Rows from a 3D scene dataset

Begin

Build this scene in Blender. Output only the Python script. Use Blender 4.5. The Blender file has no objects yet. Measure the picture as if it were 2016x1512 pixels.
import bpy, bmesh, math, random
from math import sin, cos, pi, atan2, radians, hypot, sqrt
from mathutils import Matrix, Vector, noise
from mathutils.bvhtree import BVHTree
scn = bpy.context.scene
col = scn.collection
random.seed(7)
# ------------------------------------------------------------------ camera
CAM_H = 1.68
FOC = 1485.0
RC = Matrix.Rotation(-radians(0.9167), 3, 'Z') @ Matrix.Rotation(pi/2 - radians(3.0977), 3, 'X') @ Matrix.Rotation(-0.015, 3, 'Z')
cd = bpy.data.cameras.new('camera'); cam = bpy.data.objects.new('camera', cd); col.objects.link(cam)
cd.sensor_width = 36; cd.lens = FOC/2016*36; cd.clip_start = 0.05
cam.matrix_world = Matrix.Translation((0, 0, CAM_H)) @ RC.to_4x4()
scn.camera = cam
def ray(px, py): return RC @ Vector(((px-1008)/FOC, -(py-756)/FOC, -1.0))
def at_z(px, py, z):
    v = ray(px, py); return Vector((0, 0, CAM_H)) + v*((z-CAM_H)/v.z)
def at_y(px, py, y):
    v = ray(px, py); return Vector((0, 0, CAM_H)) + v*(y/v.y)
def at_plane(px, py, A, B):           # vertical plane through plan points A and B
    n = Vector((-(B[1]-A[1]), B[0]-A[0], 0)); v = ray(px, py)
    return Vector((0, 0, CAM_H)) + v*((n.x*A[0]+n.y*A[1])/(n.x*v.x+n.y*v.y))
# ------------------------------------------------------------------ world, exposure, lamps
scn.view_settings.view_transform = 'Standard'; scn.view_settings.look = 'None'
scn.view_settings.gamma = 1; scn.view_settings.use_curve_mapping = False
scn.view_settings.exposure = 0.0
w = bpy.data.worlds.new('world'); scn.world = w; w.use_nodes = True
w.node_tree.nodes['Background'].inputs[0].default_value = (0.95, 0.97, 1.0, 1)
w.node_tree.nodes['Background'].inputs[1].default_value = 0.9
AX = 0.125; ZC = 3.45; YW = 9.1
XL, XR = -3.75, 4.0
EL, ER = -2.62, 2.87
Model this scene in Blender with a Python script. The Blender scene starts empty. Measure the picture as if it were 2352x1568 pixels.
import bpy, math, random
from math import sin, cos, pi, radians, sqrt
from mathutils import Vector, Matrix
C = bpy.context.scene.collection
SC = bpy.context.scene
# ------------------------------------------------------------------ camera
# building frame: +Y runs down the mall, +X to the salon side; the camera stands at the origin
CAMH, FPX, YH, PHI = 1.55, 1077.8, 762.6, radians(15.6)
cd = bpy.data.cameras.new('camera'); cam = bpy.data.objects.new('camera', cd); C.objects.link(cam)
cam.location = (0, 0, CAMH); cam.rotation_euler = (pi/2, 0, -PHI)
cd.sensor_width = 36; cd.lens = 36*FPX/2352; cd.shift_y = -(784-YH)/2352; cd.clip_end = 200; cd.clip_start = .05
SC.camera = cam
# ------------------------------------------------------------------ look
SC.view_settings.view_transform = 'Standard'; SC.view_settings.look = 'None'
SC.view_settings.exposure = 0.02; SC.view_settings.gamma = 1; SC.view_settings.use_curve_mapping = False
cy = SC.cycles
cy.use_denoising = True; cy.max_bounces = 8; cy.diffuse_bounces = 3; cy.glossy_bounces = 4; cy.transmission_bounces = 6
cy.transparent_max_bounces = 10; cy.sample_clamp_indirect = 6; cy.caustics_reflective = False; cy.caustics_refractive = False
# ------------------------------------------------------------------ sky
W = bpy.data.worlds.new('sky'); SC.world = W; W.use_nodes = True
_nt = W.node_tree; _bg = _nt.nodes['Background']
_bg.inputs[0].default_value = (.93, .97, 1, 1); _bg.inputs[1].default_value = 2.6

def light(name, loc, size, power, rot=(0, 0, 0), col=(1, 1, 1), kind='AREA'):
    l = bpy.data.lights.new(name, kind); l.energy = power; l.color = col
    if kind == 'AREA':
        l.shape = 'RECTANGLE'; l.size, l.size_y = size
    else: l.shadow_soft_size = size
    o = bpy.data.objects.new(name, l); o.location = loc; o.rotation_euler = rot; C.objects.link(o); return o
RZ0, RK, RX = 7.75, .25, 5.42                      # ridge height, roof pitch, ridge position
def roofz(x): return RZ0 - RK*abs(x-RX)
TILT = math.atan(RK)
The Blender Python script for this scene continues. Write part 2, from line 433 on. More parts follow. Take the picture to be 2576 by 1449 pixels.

End

* **GOAL**: Give the entries again in full, exactly as they are written.

* **CORRECT OUTPUT**:
Build this scene in Blender. Output only the Python script. Use Blender 4.5. The Blender file has no objects yet. Measure the picture as if it were 2016x1512 pixels.
import bpy, bmesh, math, random
from math import sin, cos, pi, atan2, radians, hypot, sqrt
from mathutils import Matrix, Vector, noise
from mathutils.bvhtree import BVHTree
scn = bpy.context.scene
col = scn.collection
random.seed(7)
# ------------------------------------------------------------------ camera
CAM_H = 1.68
FOC = 1485.0
RC = Matrix.Rotation(-radians(0.9167), 3, 'Z') @ Matrix.Rotation(pi/2 - radians(3.0977), 3, 'X') @ Matrix.Rotation(-0.015, 3, 'Z')
cd = bpy.data.cameras.new('camera'); cam = bpy.data.objects.new('camera', cd); col.objects.link(cam)
cd.sensor_width = 36; cd.lens = FOC/2016*36; cd.clip_start = 0.05
cam.matrix_world = Matrix.Translation((0, 0, CAM_H)) @ RC.to_4x4()
scn.camera = cam
def ray(px, py): return RC @ Vector(((px-1008)/FOC, -(py-756)/FOC, -1.0))
def at_z(px, py, z):
    v = ray(px, py); return Vector((0, 0, CAM_H)) + v*((z-CAM_H)/v.z)
def at_y(px, py, y):
    v = ray(px, py); return Vector((0, 0, CAM_H)) + v*(y/v.y)
def at_plane(px, py, A, B):           # vertical plane through plan points A and B
    n = Vector((-(B[1]-A[1]), B[0]-A[0], 0)); v = ray(px, py)
    return Vector((0, 0, CAM_H)) + v*((n.x*A[0]+n.y*A[1])/(n.x*v.x+n.y*v.y))
# ------------------------------------------------------------------ world, exposure, lamps
scn.view_settings.view_transform = 'Standard'; scn.view_settings.look = 'None'
scn.view_settings.gamma = 1; scn.view_settings.use_curve_mapping = False
scn.view_settings.exposure = 0.0
w = bpy.data.worlds.new('world'); scn.world = w; w.use_nodes = True
w.node_tree.nodes['Background'].inputs[0].default_value = (0.95, 0.97, 1.0, 1)
w.node_tree.nodes['Background'].inputs[1].default_value = 0.9
AX = 0.125; ZC = 3.45; YW = 9.1
XL, XR = -3.75, 4.0
EL, ER = -2.62, 2.87
Model this scene in Blender with a Python script. The Blender scene starts empty. Measure the picture as if it were 2352x1568 pixels.
import bpy, math, random
from math import sin, cos, pi, radians, sqrt
from mathutils import Vector, Matrix
C = bpy.context.scene.collection
SC = bpy.context.scene
# ------------------------------------------------------------------ camera
# building frame: +Y runs down the mall, +X to the salon side; the camera stands at the origin
CAMH, FPX, YH, PHI = 1.55, 1077.8, 762.6, radians(15.6)
cd = bpy.data.cameras.new('camera'); cam = bpy.data.objects.new('camera', cd); C.objects.link(cam)
cam.location = (0, 0, CAMH); cam.rotation_euler = (pi/2, 0, -PHI)
cd.sensor_width = 36; cd.lens = 36*FPX/2352; cd.shift_y = -(784-YH)/2352; cd.clip_end = 200; cd.clip_start = .05
SC.camera = cam
# ------------------------------------------------------------------ look
SC.view_settings.view_transform = 'Standard'; SC.view_settings.look = 'None'
SC.view_settings.exposure = 0.02; SC.view_settings.gamma = 1; SC.view_settings.use_curve_mapping = False
cy = SC.cycles
cy.use_denoising = True; cy.max_bounces = 8; cy.diffuse_bounces = 3; cy.glossy_bounces = 4; cy.transmission_bounces = 6
cy.transparent_max_bounces = 10; cy.sample_clamp_indirect = 6; cy.caustics_reflective = False; cy.caustics_refractive = False
# ------------------------------------------------------------------ sky
W = bpy.data.worlds.new('sky'); SC.world = W; W.use_nodes = True
_nt = W.node_tree; _bg = _nt.nodes['Background']
_bg.inputs[0].default_value = (.93, .97, 1, 1); _bg.inputs[1].default_value = 2.6

def light(name, loc, size, power, rot=(0, 0, 0), col=(1, 1, 1), kind='AREA'):
    l = bpy.data.lights.new(name, kind); l.energy = power; l.color = col
    if kind == 'AREA':
        l.shape = 'RECTANGLE'; l.size, l.size_y = size
    else: l.shadow_soft_size = size
    o = bpy.data.objects.new(name, l); o.location = loc; o.rotation_euler = rot; C.objects.link(o); return o
RZ0, RK, RX = 7.75, .25, 5.42                      # ridge height, roof pitch, ridge position
def roofz(x): return RZ0 - RK*abs(x-RX)
TILT = math.atan(RK)
The Blender Python script for this scene continues. Write part 2, from line 433 on. More parts follow. Take the picture to be 2576 by 1449 pixels.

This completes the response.